Smaller countries play important role in producing antinuke UN treaty

July 13, 2017
Akahata ‘current’ column

The isthmus of Central America connects North America with South America. On the isthmus is Costa Rica whose territory is smaller than Japan’s northernmost main island of Hokkaido. It is the second country in the world following Japan to abolish its military by adopting a pacifist constitution.

Costa Rica established its pacifist constitution based on remorse over its 1948 civil war. The underlying idea was that the existence of military forces itself would tempt state authorities to address social problems with militaristic measures, which would eventually lead to social turmoil. In addition, doing away with the military enables a government to redistribute the previous military expenditures to education, welfare, and environmental policies. Although the Central American country has experienced various difficulties in its nation building process, opinion polls show that many people are happy with their homeland.

As seen in the past when the Costa Rican president took the initiative to work to end civil wars in neighboring countries, the country has been promoting “peace exports” centering on democracy, human rights, and environment. It has also worked hard to establish a ban on nuclear weapons. In collaboration with NGOs, the Costa Rican government in 1997 filed a draft of a treaty prohibiting nuclear arms to the UN. Ten years later, the government submitted to the UN a proposal to start a negotiation to create a nuclear weapons ban treaty.

On July 7, the treaty to make nuclear weapons illegal was adopted at a UN conference with support from 122 member countries. This achievement, an epoch-making event in human history, was produced thanks to efforts made by many smaller countries. The UN Conference to negotiate the treaty was chaired by the Costa Rican ambassador. The Cuban ambassador described the treaty as a fruit that has finally ripened after 70 years of international negotiations.

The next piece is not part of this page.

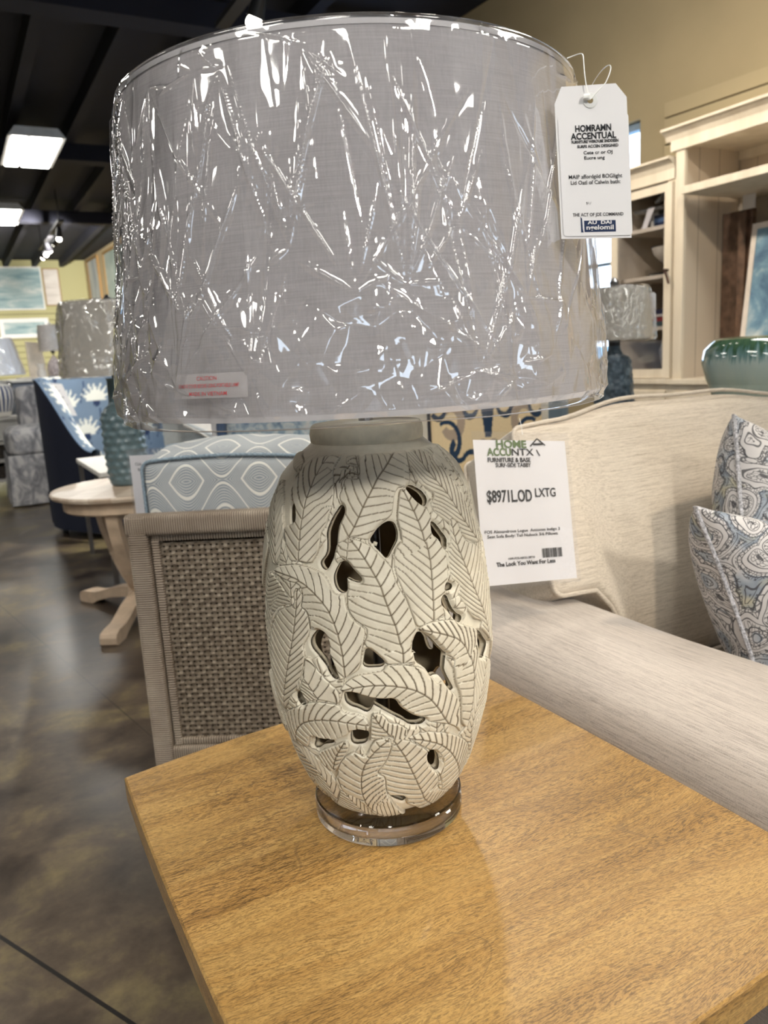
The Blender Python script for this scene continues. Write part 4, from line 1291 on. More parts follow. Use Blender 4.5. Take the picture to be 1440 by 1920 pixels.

On the other hand, at the latest G20 Summit meeting, the U.S., Russia, and other major powers as well as newly developed countries showed serious disagreements concerning the efforts to tackle climate change. They were even unable to find solutions for many issues such as the growing economic disparities within nations and between nations and armed conflicts in the world.

Journalist Ito Chihiro said that while larger countries’ influence is diminishing somewhat, smaller countries are coming into the spotlight in the international political arena. Many non-superpowers and civil societies are advocating the values shared by the majority of the international society and seeking to ensure that all people enjoy emotional and physical wellbeing. This clearly illustrates the arrival of a new era.